What is going on here?

Short answer: I’m starting a 2004-style personal blog. Longer answer: this is where I’ll post updates, rants, build notes, half-baked theories, and the occasional overexcited mansplain when I learn something cool. Expect a blend of signal (useful stuff I’ve actually tried) and static (me thinking out loud). Both have value, and if you were wondering what is going on here, that’s it.

I’m a hobby collector. I pick up a new skill, sport, task, or project and go to town—learn fast, make a thing, sometimes even ship it. Then the season changes and that obsession fades. That’s fine. Not everything has to become a life-long endeavor or a business. Writing here helps me keep the good bits so Future Me doesn’t have to relearn them.

What you’ll probably see here

  • Build logs & how-tos. Microcontrollers, sensors, oddball gadgets, dashboards, shop tweaks—if I can wire it, code it, print it, or bolt it, it might show up.

  • Shop projects. 3D prints, small fabrication, RC builds, tool setups, workflow experiments.

  • Fitness & experiments. Running plans, race prep, and the systems that keep me consistent.

  • Web & content tinkering. Theme experiments, tiny site tweaks, and notes that help humans (including me).

  • Random enthusiasms. Some weeks the most interesting thing is a spreadsheet. Or a new clamp. Or a Latin motto on a patch. Roll with it.

Why write it down?

Because writing forces clarity. If I can explain a thing simply, I probably understand it. Publishing here creates a searchable brain I can link back to later.

What this is not

  • A polished magazine. Expect typos, quick posts, and edits after the fact.

  • A promise of daily content. I’ll post when there’s something worth sharing.

  • A single-topic site. The niche is… me. If that’s your jam, welcome.

Ground rules (for me)

  1. Ship small, ship often. Short posts beat unwritten masterpieces.

  2. Show the work. Photos, code snippets, parts lists, failure notes.

  3. Name the constraints. Tools, budget, time, environment.

  4. Keep the receipts. Links to resources, templates, files when possible.

  5. Be useful to Future Me (and maybe you).

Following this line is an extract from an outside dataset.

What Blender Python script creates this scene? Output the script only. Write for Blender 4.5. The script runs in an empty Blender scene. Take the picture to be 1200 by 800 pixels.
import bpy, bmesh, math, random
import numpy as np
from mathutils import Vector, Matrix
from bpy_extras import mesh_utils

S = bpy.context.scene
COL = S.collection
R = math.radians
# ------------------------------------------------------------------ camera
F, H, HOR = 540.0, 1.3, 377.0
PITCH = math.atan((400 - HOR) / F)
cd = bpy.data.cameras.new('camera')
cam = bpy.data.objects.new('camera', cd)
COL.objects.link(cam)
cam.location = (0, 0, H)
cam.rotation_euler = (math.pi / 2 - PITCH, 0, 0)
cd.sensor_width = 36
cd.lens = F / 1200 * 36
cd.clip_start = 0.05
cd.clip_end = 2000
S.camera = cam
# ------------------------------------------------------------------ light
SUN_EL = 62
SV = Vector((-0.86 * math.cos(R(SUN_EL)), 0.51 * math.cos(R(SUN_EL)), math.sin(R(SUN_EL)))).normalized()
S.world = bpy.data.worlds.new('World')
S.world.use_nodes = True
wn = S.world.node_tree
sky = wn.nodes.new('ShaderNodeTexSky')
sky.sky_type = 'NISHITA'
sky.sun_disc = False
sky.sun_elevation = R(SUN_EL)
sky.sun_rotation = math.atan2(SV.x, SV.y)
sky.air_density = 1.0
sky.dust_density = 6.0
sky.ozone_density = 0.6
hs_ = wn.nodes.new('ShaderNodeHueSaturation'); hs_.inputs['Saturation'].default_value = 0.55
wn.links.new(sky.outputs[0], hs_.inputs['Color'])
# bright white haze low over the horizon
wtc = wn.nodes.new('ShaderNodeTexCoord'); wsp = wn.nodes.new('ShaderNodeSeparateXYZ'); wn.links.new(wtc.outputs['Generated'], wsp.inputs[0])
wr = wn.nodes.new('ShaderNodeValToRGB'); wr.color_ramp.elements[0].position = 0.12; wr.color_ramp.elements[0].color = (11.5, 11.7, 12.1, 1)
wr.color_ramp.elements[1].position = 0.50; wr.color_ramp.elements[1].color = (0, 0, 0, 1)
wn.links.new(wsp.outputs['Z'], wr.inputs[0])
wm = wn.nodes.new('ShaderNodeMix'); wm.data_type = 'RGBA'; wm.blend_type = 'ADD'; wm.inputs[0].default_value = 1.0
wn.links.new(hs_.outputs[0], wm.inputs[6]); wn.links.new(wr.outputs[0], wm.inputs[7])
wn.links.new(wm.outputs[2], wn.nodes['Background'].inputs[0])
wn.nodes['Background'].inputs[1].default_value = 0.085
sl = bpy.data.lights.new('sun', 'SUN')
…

If you were still asking what is going on here?—it’s a living notebook. I’ll probably add a simple “now” page, start a couple ongoing build threads, and keep some reference posts updated. After that, whatever’s on the bench. Keep an eye on signalsandstatic.com


TL;DR: A 2004-style personal blog as a living notebook. Builds, notes, and experiments across hobbies. Not polished, but honest and useful.